[Begin]
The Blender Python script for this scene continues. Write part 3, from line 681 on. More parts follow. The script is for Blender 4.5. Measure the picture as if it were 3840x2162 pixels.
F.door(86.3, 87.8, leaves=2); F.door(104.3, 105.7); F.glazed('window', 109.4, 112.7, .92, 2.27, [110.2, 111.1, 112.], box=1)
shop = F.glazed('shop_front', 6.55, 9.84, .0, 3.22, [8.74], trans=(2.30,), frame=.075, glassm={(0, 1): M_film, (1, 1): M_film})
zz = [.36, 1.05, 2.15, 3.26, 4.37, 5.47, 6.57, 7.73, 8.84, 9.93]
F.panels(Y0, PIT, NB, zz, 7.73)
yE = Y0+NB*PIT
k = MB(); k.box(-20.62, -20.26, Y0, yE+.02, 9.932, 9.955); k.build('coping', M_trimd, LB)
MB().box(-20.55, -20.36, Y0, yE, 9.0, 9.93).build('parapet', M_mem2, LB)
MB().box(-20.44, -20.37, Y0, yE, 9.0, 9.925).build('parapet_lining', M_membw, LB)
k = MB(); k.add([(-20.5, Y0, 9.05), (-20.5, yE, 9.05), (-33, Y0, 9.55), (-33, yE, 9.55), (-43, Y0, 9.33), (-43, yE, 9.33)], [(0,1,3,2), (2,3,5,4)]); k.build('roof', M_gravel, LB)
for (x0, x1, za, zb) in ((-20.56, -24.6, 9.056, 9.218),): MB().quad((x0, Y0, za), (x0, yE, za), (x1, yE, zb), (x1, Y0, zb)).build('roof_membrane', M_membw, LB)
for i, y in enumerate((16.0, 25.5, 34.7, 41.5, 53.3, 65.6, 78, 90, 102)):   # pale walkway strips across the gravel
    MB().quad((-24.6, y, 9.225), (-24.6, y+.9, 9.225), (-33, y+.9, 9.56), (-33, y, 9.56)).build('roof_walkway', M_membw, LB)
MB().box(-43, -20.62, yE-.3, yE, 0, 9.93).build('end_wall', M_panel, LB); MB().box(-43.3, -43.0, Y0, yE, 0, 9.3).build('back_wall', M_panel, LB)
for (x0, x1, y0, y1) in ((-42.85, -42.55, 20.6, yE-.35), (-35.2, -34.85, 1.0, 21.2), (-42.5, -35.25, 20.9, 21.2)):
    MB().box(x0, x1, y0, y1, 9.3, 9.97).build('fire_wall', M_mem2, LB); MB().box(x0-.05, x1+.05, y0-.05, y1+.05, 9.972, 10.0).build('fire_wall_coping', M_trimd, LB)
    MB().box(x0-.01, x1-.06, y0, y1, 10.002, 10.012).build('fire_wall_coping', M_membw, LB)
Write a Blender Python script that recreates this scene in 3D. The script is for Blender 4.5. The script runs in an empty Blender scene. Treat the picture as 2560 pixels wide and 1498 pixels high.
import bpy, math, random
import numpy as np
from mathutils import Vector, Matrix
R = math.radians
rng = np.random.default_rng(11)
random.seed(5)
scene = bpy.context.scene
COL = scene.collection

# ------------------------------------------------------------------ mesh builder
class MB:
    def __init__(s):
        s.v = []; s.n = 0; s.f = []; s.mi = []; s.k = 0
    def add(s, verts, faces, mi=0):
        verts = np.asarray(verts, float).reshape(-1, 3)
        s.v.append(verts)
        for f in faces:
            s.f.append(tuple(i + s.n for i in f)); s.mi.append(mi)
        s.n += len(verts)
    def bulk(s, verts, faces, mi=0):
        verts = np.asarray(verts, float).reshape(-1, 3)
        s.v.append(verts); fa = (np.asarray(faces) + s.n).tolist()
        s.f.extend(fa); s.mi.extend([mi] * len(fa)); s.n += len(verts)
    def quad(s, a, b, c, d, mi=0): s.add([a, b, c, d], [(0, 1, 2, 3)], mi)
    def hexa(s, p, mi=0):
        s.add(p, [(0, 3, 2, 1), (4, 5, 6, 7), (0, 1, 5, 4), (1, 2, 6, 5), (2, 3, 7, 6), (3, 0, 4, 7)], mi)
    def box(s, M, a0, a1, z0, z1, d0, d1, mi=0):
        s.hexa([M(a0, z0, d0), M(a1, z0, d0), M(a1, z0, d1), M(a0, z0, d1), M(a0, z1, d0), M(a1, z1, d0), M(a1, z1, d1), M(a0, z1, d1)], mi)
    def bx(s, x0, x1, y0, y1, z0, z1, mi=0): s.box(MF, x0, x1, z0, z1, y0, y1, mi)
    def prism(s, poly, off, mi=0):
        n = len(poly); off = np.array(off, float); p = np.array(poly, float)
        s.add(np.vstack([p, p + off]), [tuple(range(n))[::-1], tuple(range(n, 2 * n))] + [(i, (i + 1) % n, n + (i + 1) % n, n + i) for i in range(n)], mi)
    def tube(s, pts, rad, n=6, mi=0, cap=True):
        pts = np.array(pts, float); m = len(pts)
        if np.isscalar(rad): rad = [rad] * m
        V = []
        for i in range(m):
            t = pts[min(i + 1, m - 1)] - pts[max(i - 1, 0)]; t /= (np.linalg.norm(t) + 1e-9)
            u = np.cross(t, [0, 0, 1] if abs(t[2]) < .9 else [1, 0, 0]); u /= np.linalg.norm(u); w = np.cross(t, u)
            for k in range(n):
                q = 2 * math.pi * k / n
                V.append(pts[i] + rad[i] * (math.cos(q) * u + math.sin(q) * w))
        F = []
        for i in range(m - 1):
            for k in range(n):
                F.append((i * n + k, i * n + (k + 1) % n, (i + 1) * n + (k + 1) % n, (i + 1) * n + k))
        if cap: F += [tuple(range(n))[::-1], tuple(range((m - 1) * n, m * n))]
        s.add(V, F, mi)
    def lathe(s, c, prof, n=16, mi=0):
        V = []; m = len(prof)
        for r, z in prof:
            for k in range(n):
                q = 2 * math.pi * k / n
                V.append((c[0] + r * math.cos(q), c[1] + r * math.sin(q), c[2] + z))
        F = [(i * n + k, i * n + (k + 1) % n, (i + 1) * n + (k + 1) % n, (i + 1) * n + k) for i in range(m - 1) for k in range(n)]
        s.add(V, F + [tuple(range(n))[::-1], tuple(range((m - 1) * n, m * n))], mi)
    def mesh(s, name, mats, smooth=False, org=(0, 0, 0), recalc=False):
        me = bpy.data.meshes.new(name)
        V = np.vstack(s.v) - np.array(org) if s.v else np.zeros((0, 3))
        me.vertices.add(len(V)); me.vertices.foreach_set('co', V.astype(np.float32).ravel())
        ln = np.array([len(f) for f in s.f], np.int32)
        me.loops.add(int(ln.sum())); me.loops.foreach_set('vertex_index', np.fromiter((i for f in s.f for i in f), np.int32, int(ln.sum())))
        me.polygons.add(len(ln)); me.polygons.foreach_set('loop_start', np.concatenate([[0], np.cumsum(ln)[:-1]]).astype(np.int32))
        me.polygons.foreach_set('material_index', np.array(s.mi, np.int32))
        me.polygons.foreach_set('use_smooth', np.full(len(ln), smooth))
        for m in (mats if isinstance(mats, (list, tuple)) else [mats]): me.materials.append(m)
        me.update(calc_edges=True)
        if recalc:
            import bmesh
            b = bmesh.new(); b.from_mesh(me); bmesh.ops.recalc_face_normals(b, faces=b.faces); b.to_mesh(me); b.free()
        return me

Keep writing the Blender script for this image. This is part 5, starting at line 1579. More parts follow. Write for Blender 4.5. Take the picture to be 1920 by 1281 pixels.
[End]
*PROBLEM STATEMENT:* Emit the full listing verbatim.

*THE REPLY:*
The Blender Python script for this scene continues. Write part 3, from line 681 on. More parts follow. The script is for Blender 4.5. Measure the picture as if it were 3840x2162 pixels.
F.door(86.3, 87.8, leaves=2); F.door(104.3, 105.7); F.glazed('window', 109.4, 112.7, .92, 2.27, [110.2, 111.1, 112.], box=1)
shop = F.glazed('shop_front', 6.55, 9.84, .0, 3.22, [8.74], trans=(2.30,), frame=.075, glassm={(0, 1): M_film, (1, 1): M_film})
zz = [.36, 1.05, 2.15, 3.26, 4.37, 5.47, 6.57, 7.73, 8.84, 9.93]
F.panels(Y0, PIT, NB, zz, 7.73)
yE = Y0+NB*PIT
k = MB(); k.box(-20.62, -20.26, Y0, yE+.02, 9.932, 9.955); k.build('coping', M_trimd, LB)
MB().box(-20.55, -20.36, Y0, yE, 9.0, 9.93).build('parapet', M_mem2, LB)
MB().box(-20.44, -20.37, Y0, yE, 9.0, 9.925).build('parapet_lining', M_membw, LB)
k = MB(); k.add([(-20.5, Y0, 9.05), (-20.5, yE, 9.05), (-33, Y0, 9.55), (-33, yE, 9.55), (-43, Y0, 9.33), (-43, yE, 9.33)], [(0,1,3,2), (2,3,5,4)]); k.build('roof', M_gravel, LB)
for (x0, x1, za, zb) in ((-20.56, -24.6, 9.056, 9.218),): MB().quad((x0, Y0, za), (x0, yE, za), (x1, yE, zb), (x1, Y0, zb)).build('roof_membrane', M_membw, LB)
for i, y in enumerate((16.0, 25.5, 34.7, 41.5, 53.3, 65.6, 78, 90, 102)):   # pale walkway strips across the gravel
    MB().quad((-24.6, y, 9.225), (-24.6, y+.9, 9.225), (-33, y+.9, 9.56), (-33, y, 9.56)).build('roof_walkway', M_membw, LB)
MB().box(-43, -20.62, yE-.3, yE, 0, 9.93).build('end_wall', M_panel, LB); MB().box(-43.3, -43.0, Y0, yE, 0, 9.3).build('back_wall', M_panel, LB)
for (x0, x1, y0, y1) in ((-42.85, -42.55, 20.6, yE-.35), (-35.2, -34.85, 1.0, 21.2), (-42.5, -35.25, 20.9, 21.2)):
    MB().box(x0, x1, y0, y1, 9.3, 9.97).build('fire_wall', M_mem2, LB); MB().box(x0-.05, x1+.05, y0-.05, y1+.05, 9.972, 10.0).build('fire_wall_coping', M_trimd, LB)
    MB().box(x0-.01, x1-.06, y0, y1, 10.002, 10.012).build('fire_wall_coping', M_membw, LB)
Write a Blender Python script that recreates this scene in 3D. The script is for Blender 4.5. The script runs in an empty Blender scene. Treat the picture as 2560 pixels wide and 1498 pixels high.
import bpy, math, random
import numpy as np
from mathutils import Vector, Matrix
R = math.radians
rng = np.random.default_rng(11)
random.seed(5)
scene = bpy.context.scene
COL = scene.collection

# ------------------------------------------------------------------ mesh builder
class MB:
    def __init__(s):
        s.v = []; s.n = 0; s.f = []; s.mi = []; s.k = 0
    def add(s, verts, faces, mi=0):
        verts = np.asarray(verts, float).reshape(-1, 3)
        s.v.append(verts)
        for f in faces:
            s.f.append(tuple(i + s.n for i in f)); s.mi.append(mi)
        s.n += len(verts)
    def bulk(s, verts, faces, mi=0):
        verts = np.asarray(verts, float).reshape(-1, 3)
        s.v.append(verts); fa = (np.asarray(faces) + s.n).tolist()
        s.f.extend(fa); s.mi.extend([mi] * len(fa)); s.n += len(verts)
    def quad(s, a, b, c, d, mi=0): s.add([a, b, c, d], [(0, 1, 2, 3)], mi)
    def hexa(s, p, mi=0):
        s.add(p, [(0, 3, 2, 1), (4, 5, 6, 7), (0, 1, 5, 4), (1, 2, 6, 5), (2, 3, 7, 6), (3, 0, 4, 7)], mi)
    def box(s, M, a0, a1, z0, z1, d0, d1, mi=0):
        s.hexa([M(a0, z0, d0), M(a1, z0, d0), M(a1, z0, d1), M(a0, z0, d1), M(a0, z1, d0), M(a1, z1, d0), M(a1, z1, d1), M(a0, z1, d1)], mi)
    def bx(s, x0, x1, y0, y1, z0, z1, mi=0): s.box(MF, x0, x1, z0, z1, y0, y1, mi)
    def prism(s, poly, off, mi=0):
        n = len(poly); off = np.array(off, float); p = np.array(poly, float)
        s.add(np.vstack([p, p + off]), [tuple(range(n))[::-1], tuple(range(n, 2 * n))] + [(i, (i + 1) % n, n + (i + 1) % n, n + i) for i in range(n)], mi)
    def tube(s, pts, rad, n=6, mi=0, cap=True):
        pts = np.array(pts, float); m = len(pts)
        if np.isscalar(rad): rad = [rad] * m
        V = []
        for i in range(m):
            t = pts[min(i + 1, m - 1)] - pts[max(i - 1, 0)]; t /= (np.linalg.norm(t) + 1e-9)
            u = np.cross(t, [0, 0, 1] if abs(t[2]) < .9 else [1, 0, 0]); u /= np.linalg.norm(u); w = np.cross(t, u)
            for k in range(n):
                q = 2 * math.pi * k / n
                V.append(pts[i] + rad[i] * (math.cos(q) * u + math.sin(q) * w))
        F = []
        for i in range(m - 1):
            for k in range(n):
                F.append((i * n + k, i * n + (k + 1) % n, (i + 1) * n + (k + 1) % n, (i + 1) * n + k))
        if cap: F += [tuple(range(n))[::-1], tuple(range((m - 1) * n, m * n))]
        s.add(V, F, mi)
    def lathe(s, c, prof, n=16, mi=0):
        V = []; m = len(prof)
        for r, z in prof:
            for k in range(n):
                q = 2 * math.pi * k / n
                V.append((c[0] + r * math.cos(q), c[1] + r * math.sin(q), c[2] + z))
        F = [(i * n + k, i * n + (k + 1) % n, (i + 1) * n + (k + 1) % n, (i + 1) * n + k) for i in range(m - 1) for k in range(n)]
        s.add(V, F + [tuple(range(n))[::-1], tuple(range((m - 1) * n, m * n))], mi)
    def mesh(s, name, mats, smooth=False, org=(0, 0, 0), recalc=False):
        me = bpy.data.meshes.new(name)
        V = np.vstack(s.v) - np.array(org) if s.v else np.zeros((0, 3))
        me.vertices.add(len(V)); me.vertices.foreach_set('co', V.astype(np.float32).ravel())
        ln = np.array([len(f) for f in s.f], np.int32)
        me.loops.add(int(ln.sum())); me.loops.foreach_set('vertex_index', np.fromiter((i for f in s.f for i in f), np.int32, int(ln.sum())))
        me.polygons.add(len(ln)); me.polygons.foreach_set('loop_start', np.concatenate([[0], np.cumsum(ln)[:-1]]).astype(np.int32))
        me.polygons.foreach_set('material_index', np.array(s.mi, np.int32))
        me.polygons.foreach_set('use_smooth', np.full(len(ln), smooth))
        for m in (mats if isinstance(mats, (list, tuple)) else [mats]): me.materials.append(m)
        me.update(calc_edges=True)
        if recalc:
            import bmesh
            b = bmesh.new(); b.from_mesh(me); bmesh.ops.recalc_face_normals(b, faces=b.faces); b.to_mesh(me); b.free()
        return me

Keep writing the Blender script for this image. This is part 5, starting at line 1579. More parts follow. Write for Blender 4.5. Take the picture to be 1920 by 1281 pixels.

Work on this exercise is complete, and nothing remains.